Le Monde also shortened the length of its free trial period, from one month to one week. That led to a slump in recruitment but it brought an explosion in the number of new subscribers. “We really had a lot more people converting after a week than after a month,” Grasser said. 

They’ve managed to hold on to the bulk of accounts they garnered during the first lockdown in France. In March 2020, the number of visits to the subscription page doubled and hasn’t dipped since, Grasser said. To achieve that result, they cut back on the number of direct promotional offers while increasingly their media buys.

Grasser and her colleagues are always looking ahead, analysing the data and searching for areas for improvement. A big one on the table is Web performance, which Grasser called “the real North Star” for Le Monde’s technical, marketing, and editorial teams. Grasser said they can’t prove a link between improved Web performance and climbing subscription rates, since to test that they would have to slow the performance of some pages and they obviously don’t want to do that. But they believe they go hand-in-hand.

 

The media company undertook focused Web performance improvements in 2018; that year they saw a 4% increase in new subscribers over 2017 and in 2019, a 45% increase over 2017. “It’s huge,” Grasser said. “We really talk about [Web performance] every day.” 

They are also in the process of rolling out a redesign of the app. “It’s an application that works pretty well, but we said to ourselves that we could do even better,” Grasser said. Her teams are working on highlighting new editorial activity, spotlighting the diversity of their content, and finding ways to add value for subscribers. Other priorities include securing their content so that it can’t be fraudulently shared or exploited by bots.

Ringier, Switzerland

Gaël Hurlimann, director of subscriptions for Switzerland’s Ringier group, shared with Webinar attendees that he doesn’t just look at numbers but also at types of users. He broke those users into these categories: casual, loyal, brand lovers, and registered users.
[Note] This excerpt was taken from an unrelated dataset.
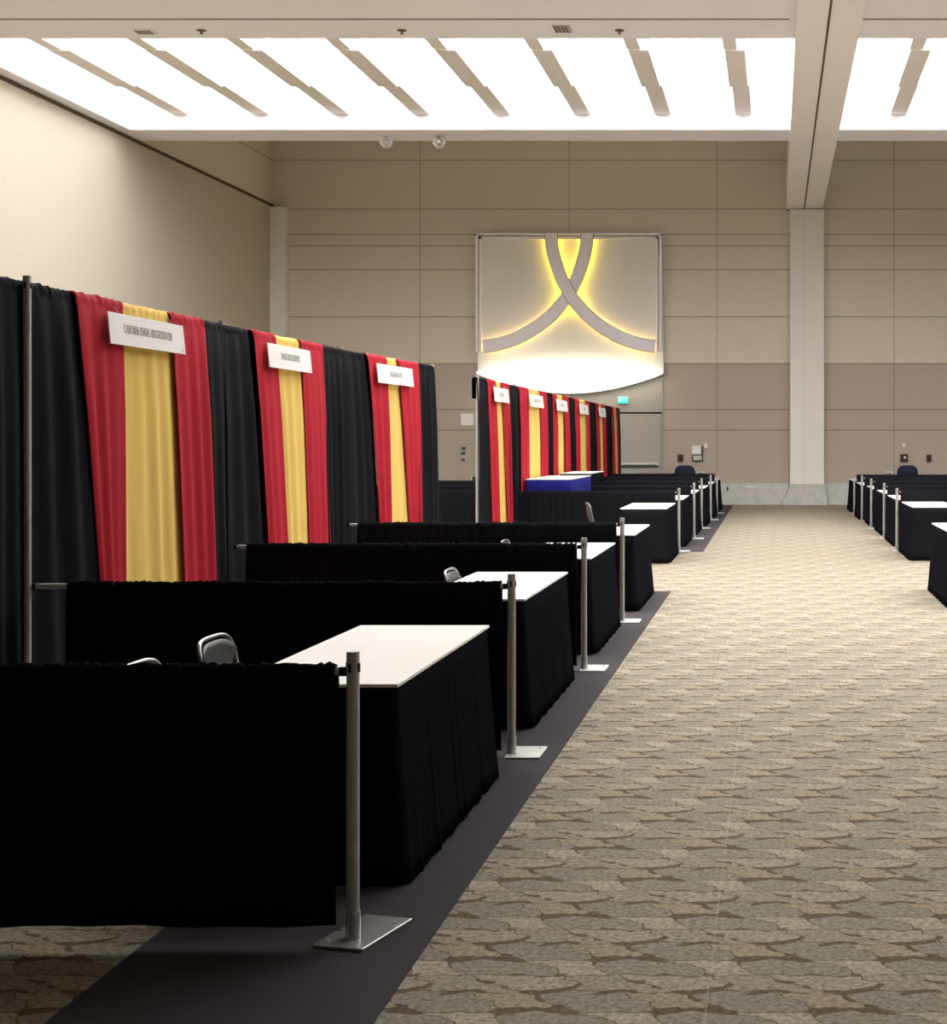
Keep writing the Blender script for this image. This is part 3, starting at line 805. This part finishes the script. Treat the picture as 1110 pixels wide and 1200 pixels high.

Ringier’s editorial, tech, commercial, and service teams all work together to get people as deep into that tunnel as possible, he said. 

Hurlimann didn’t stop there but categorised subscribers into three groups:

  1. Those with high propensity for churn.
  2. Those with low propensity for churn.
  3. Ambassadors who would talk about the brand. 

Each category of reader and subscriber should be approached slightly differently, Hurlimann said: “You need to be strategic about when you ask your customer to move to the next level.” As an example, he referred to an ad for a publication that asked readers to download the app: “They asked for an action that, for me … is intended for [readers] that already have some degree of loyalty.”